Au delà même de l'intérêt purement scientifique de l'usage de l'indifférence ethnométhodologique, je mesure aujourd'hui le chemin parcouru dans mon accomplissement personnel. Certes la pratique du zen (ou de la pêche à la ligne) serait peut-être arrivée au même résultat, mais la voie de la connaissance scientifique était, sur ce point, mon accomplissement. D'autant que les conséquences de cet apprentissage ont dépassé ma vie personnelle pour trouver des développements ailleurs, ainsi que je pense l'avoir montré dans la deuxième partie de mon travail.

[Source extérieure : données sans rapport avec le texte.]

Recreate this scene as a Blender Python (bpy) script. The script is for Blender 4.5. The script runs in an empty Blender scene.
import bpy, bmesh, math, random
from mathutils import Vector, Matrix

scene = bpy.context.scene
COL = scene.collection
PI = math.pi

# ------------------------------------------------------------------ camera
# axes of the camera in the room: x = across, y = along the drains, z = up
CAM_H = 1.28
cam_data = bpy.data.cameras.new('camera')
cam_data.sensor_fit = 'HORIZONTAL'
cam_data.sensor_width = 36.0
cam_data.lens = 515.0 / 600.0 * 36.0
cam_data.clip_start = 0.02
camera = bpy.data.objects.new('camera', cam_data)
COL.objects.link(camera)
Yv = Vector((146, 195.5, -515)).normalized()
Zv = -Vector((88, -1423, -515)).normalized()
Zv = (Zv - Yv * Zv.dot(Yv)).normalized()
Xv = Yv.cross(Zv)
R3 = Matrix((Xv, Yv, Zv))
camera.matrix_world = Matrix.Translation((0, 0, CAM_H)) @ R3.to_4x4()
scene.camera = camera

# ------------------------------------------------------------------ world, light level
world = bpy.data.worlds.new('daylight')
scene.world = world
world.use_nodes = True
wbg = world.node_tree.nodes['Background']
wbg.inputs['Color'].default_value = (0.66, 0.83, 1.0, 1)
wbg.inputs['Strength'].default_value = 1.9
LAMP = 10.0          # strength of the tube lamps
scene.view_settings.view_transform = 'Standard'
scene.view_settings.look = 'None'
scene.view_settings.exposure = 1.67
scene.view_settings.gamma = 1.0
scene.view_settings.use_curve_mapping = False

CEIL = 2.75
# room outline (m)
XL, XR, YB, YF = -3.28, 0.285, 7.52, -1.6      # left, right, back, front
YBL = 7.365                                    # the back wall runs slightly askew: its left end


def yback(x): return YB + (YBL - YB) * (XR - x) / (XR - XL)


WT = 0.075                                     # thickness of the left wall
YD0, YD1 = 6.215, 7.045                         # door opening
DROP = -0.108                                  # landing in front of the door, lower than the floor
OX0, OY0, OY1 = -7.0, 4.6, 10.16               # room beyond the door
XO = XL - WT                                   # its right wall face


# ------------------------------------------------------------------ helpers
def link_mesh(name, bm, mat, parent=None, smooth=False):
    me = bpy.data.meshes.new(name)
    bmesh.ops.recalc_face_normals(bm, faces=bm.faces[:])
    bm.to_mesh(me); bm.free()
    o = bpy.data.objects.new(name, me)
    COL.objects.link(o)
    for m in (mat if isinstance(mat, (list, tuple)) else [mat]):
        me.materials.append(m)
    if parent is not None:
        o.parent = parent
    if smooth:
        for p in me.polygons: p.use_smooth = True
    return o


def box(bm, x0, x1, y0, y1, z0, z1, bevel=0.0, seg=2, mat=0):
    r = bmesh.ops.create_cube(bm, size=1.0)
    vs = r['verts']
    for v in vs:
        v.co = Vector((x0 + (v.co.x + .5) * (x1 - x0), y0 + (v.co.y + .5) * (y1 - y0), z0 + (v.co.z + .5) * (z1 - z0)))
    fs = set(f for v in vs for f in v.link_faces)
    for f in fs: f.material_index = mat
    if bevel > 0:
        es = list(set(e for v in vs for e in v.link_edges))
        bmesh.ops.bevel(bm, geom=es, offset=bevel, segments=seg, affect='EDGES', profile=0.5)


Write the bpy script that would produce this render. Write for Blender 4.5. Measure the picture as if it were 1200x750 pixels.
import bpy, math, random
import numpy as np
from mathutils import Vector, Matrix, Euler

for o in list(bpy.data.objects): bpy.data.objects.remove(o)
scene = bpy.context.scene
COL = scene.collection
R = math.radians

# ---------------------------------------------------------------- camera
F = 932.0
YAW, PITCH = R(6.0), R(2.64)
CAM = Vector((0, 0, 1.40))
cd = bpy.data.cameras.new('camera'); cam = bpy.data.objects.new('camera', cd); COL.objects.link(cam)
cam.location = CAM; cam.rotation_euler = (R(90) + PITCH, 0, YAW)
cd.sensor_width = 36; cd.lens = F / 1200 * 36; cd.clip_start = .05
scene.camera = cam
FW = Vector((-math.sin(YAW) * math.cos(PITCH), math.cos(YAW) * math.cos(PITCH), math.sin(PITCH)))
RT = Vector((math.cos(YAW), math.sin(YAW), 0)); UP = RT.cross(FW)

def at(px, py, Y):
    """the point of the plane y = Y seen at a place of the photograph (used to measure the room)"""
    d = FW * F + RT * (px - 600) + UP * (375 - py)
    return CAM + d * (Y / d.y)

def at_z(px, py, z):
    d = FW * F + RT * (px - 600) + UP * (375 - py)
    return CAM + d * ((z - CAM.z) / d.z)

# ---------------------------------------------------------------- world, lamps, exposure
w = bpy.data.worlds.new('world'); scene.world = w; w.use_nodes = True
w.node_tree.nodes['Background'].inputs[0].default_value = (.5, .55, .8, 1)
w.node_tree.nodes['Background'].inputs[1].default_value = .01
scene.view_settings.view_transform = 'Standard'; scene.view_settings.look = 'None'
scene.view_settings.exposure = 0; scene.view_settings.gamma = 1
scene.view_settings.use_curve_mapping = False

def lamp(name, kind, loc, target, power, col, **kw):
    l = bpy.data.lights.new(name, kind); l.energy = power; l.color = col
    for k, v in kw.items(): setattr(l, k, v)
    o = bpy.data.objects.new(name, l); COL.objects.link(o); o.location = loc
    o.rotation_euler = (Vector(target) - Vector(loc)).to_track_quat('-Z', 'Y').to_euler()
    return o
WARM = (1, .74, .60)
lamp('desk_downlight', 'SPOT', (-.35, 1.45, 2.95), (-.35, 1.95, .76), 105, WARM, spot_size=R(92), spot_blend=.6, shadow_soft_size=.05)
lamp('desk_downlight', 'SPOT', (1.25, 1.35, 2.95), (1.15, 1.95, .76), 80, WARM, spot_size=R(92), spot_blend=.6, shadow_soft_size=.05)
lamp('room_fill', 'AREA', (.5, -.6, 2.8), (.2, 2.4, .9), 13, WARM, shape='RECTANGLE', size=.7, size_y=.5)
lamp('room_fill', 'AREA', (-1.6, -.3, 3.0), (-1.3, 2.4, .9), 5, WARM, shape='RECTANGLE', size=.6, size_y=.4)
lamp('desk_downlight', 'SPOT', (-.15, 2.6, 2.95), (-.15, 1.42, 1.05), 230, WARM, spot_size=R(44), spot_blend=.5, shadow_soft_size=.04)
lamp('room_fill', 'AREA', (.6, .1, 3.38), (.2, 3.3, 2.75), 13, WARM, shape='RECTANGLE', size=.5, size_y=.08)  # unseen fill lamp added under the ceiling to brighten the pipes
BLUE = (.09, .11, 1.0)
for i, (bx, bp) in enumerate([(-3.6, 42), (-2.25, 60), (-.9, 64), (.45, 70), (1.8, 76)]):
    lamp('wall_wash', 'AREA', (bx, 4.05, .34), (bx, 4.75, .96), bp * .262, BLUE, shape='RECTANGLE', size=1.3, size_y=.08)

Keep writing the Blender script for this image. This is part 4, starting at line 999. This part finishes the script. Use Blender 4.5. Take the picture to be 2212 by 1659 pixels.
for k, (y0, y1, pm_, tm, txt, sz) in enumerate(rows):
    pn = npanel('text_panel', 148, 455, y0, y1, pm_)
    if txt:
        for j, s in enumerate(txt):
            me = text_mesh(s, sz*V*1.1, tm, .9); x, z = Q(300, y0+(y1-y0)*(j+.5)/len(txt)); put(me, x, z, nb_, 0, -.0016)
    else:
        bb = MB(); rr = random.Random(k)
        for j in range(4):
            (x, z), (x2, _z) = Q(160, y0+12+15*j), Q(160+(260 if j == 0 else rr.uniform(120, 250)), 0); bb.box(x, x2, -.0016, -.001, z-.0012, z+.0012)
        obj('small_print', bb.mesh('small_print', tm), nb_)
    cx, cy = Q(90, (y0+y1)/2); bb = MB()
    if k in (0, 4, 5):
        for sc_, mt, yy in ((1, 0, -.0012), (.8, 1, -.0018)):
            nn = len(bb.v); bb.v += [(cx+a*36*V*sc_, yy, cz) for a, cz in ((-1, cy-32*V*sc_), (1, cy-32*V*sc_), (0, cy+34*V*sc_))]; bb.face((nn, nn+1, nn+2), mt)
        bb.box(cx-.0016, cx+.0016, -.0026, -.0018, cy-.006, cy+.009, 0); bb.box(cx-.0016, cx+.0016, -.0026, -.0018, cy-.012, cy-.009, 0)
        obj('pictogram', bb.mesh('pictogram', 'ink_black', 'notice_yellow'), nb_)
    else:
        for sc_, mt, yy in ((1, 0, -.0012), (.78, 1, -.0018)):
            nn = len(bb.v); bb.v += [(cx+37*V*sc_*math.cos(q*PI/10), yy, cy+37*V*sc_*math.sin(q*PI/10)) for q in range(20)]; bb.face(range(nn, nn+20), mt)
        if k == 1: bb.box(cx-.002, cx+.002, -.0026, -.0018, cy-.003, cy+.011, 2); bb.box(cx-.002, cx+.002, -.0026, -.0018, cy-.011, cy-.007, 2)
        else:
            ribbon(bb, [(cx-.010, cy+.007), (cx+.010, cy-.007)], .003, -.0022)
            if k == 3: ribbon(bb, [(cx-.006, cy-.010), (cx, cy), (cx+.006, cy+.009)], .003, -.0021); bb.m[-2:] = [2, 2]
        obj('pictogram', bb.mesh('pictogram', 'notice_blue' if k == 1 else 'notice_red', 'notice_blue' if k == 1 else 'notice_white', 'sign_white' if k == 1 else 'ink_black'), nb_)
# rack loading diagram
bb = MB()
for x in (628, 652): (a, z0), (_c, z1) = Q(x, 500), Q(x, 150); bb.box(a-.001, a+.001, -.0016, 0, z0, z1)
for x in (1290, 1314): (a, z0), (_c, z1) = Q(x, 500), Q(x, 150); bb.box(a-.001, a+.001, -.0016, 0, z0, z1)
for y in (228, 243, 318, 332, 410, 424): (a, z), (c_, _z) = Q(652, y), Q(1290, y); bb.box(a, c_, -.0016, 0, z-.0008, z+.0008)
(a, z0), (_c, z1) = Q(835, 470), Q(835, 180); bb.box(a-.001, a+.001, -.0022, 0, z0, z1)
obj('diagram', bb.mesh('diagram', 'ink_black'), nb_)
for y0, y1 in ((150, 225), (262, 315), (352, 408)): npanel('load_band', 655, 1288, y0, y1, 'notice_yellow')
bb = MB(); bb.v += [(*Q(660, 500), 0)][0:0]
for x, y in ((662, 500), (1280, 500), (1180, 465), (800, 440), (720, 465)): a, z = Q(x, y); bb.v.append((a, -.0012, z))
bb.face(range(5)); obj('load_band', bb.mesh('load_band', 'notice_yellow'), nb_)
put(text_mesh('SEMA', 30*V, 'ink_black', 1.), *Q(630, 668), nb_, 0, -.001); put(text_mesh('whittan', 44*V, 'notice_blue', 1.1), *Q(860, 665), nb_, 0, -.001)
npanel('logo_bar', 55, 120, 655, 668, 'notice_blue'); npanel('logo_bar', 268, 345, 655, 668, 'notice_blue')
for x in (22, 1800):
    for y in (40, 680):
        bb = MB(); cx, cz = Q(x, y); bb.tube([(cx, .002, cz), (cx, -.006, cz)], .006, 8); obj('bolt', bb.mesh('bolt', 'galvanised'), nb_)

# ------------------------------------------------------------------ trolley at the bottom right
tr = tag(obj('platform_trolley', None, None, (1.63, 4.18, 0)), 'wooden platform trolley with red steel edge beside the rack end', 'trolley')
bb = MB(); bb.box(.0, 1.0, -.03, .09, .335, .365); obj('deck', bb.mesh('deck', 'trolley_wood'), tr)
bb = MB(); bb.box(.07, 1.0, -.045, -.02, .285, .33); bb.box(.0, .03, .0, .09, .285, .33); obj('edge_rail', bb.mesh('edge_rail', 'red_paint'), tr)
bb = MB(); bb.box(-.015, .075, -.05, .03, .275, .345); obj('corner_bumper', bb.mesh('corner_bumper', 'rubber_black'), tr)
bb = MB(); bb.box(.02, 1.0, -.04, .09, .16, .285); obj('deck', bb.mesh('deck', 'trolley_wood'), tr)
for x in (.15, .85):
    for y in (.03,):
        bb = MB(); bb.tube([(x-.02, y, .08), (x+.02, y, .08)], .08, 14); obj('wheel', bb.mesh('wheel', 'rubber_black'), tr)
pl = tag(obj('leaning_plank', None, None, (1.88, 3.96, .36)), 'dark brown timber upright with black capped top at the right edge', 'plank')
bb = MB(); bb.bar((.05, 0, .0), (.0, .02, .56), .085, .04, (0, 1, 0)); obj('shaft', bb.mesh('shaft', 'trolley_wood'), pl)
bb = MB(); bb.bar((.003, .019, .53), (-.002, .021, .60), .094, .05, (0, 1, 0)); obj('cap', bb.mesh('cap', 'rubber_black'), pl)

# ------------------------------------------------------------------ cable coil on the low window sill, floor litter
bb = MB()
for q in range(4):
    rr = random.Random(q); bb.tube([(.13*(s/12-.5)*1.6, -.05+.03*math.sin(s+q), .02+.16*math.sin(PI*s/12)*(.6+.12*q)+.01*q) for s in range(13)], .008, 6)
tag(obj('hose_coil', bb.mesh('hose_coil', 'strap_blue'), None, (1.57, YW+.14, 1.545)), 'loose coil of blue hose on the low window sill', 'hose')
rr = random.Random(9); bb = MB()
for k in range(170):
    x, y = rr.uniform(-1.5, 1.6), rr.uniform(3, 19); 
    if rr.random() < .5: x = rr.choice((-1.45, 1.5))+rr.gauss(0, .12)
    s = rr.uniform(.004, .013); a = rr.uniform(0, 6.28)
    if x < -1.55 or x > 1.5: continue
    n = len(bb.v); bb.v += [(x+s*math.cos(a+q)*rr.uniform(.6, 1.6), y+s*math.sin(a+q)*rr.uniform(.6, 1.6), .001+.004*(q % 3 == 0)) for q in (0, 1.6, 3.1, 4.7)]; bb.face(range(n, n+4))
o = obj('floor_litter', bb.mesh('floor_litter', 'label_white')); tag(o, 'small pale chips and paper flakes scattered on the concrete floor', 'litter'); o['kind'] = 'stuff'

L'utilisation systématique des rapports et enquêtes obtenus en conservant le contexte d'occurence des informations me paraît être une voie riche de promesses dans l'élaboration de politiques de l'innovation technologique. Ce champ d'application n'est d'ailleurs certainement pas le seul. En particulier, il me semble que, dans l'activité de description de compétences dans des domaines restreints, où s'engage la partie applicative de l'intelligence artificielle, l'utilisation des méthodes issues de l'ethnométhodologie permettraient d'arriver à des résultats de meilleure qualité. Et ceci tout simplement à cause de l'hyper rationalité qui résulte des procédures employées, y compris dans l'exploration de champs où les formalisations sont extrêmement difficiles.
Pour ce qui est de la fabrication de documents tenant compte, systématiquement, de leur futur contexte de lecture, on pourrait dire en première approche qu'elle implique une compétence tellement propre à l'auteur qu'elle n'est pas transmissible. Je pense, bien au contraire, et je crois l'avoir démontré en explicitant le mécanisme de fabrication d'un programme de recherche et développement pour un vérificateur orthographique professionnel multilingue, que ce savoir est proprement transmissible, dans le cadre d'enseignements qui reposeraient sur les concepts proposés par l'ethnométhodologie.
Je n'ai, dans ce travail, qu'à peine engagé l'ouvrage sur l'établi. Il faudra, à moi comme à d'autres, encore du temps et du travail pour confirmer le champ ouvert.